▸ INSTRUCTIONS TO FOLLOW
Transcribe all of the records precisely as they are presented.

▸ Items from a data source

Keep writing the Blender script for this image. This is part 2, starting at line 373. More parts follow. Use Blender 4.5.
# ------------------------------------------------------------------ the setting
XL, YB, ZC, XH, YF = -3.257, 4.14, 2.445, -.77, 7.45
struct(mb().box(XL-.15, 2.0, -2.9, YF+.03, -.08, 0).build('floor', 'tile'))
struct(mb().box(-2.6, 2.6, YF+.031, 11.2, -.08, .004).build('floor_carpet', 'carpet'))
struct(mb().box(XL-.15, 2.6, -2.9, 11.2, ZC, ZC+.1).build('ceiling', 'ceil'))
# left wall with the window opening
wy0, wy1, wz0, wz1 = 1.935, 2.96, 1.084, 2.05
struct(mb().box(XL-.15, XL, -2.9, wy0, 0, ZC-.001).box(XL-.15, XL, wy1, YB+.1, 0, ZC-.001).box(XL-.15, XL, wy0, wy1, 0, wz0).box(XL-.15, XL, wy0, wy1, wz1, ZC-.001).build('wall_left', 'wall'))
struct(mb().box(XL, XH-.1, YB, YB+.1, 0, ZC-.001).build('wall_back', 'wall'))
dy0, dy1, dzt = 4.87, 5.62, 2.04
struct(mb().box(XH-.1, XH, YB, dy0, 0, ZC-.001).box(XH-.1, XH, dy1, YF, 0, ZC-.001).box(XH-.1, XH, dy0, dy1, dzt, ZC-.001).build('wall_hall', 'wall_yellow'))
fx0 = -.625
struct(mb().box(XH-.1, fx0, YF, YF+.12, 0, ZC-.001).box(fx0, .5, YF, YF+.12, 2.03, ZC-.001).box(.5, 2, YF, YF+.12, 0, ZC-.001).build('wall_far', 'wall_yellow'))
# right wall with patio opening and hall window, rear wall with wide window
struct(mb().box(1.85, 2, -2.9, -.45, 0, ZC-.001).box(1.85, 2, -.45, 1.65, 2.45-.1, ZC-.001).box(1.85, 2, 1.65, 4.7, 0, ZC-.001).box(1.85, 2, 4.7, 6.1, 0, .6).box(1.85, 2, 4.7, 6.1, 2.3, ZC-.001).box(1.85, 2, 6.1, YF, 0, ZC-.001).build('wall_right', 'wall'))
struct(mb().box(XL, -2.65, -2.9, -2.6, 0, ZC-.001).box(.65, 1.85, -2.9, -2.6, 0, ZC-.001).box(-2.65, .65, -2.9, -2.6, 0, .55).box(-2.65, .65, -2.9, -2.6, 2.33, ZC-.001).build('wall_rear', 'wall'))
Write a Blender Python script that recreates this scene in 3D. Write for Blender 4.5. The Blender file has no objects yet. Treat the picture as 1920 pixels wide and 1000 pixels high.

▸ SOLUTION FOR THIS PROBLEM
Keep writing the Blender script for this image. This is part 2, starting at line 373. More parts follow. Use Blender 4.5.
# ------------------------------------------------------------------ the setting
XL, YB, ZC, XH, YF = -3.257, 4.14, 2.445, -.77, 7.45
struct(mb().box(XL-.15, 2.0, -2.9, YF+.03, -.08, 0).build('floor', 'tile'))
struct(mb().box(-2.6, 2.6, YF+.031, 11.2, -.08, .004).build('floor_carpet', 'carpet'))
struct(mb().box(XL-.15, 2.6, -2.9, 11.2, ZC, ZC+.1).build('ceiling', 'ceil'))
# left wall with the window opening
wy0, wy1, wz0, wz1 = 1.935, 2.96, 1.084, 2.05
struct(mb().box(XL-.15, XL, -2.9, wy0, 0, ZC-.001).box(XL-.15, XL, wy1, YB+.1, 0, ZC-.001).box(XL-.15, XL, wy0, wy1, 0, wz0).box(XL-.15, XL, wy0, wy1, wz1, ZC-.001).build('wall_left', 'wall'))
struct(mb().box(XL, XH-.1, YB, YB+.1, 0, ZC-.001).build('wall_back', 'wall'))
dy0, dy1, dzt = 4.87, 5.62, 2.04
struct(mb().box(XH-.1, XH, YB, dy0, 0, ZC-.001).box(XH-.1, XH, dy1, YF, 0, ZC-.001).box(XH-.1, XH, dy0, dy1, dzt, ZC-.001).build('wall_hall', 'wall_yellow'))
fx0 = -.625
struct(mb().box(XH-.1, fx0, YF, YF+.12, 0, ZC-.001).box(fx0, .5, YF, YF+.12, 2.03, ZC-.001).box(.5, 2, YF, YF+.12, 0, ZC-.001).build('wall_far', 'wall_yellow'))
# right wall with patio opening and hall window, rear wall with wide window
struct(mb().box(1.85, 2, -2.9, -.45, 0, ZC-.001).box(1.85, 2, -.45, 1.65, 2.45-.1, ZC-.001).box(1.85, 2, 1.65, 4.7, 0, ZC-.001).box(1.85, 2, 4.7, 6.1, 0, .6).box(1.85, 2, 4.7, 6.1, 2.3, ZC-.001).box(1.85, 2, 6.1, YF, 0, ZC-.001).build('wall_right', 'wall'))
struct(mb().box(XL, -2.65, -2.9, -2.6, 0, ZC-.001).box(.65, 1.85, -2.9, -2.6, 0, ZC-.001).box(-2.65, .65, -2.9, -2.6, 0, .55).box(-2.65, .65, -2.9, -2.6, 2.33, ZC-.001).build('wall_rear', 'wall'))
Write a Blender Python script that recreates this scene in 3D. Write for Blender 4.5. The Blender file has no objects yet. Treat the picture as 1920 pixels wide and 1000 pixels high.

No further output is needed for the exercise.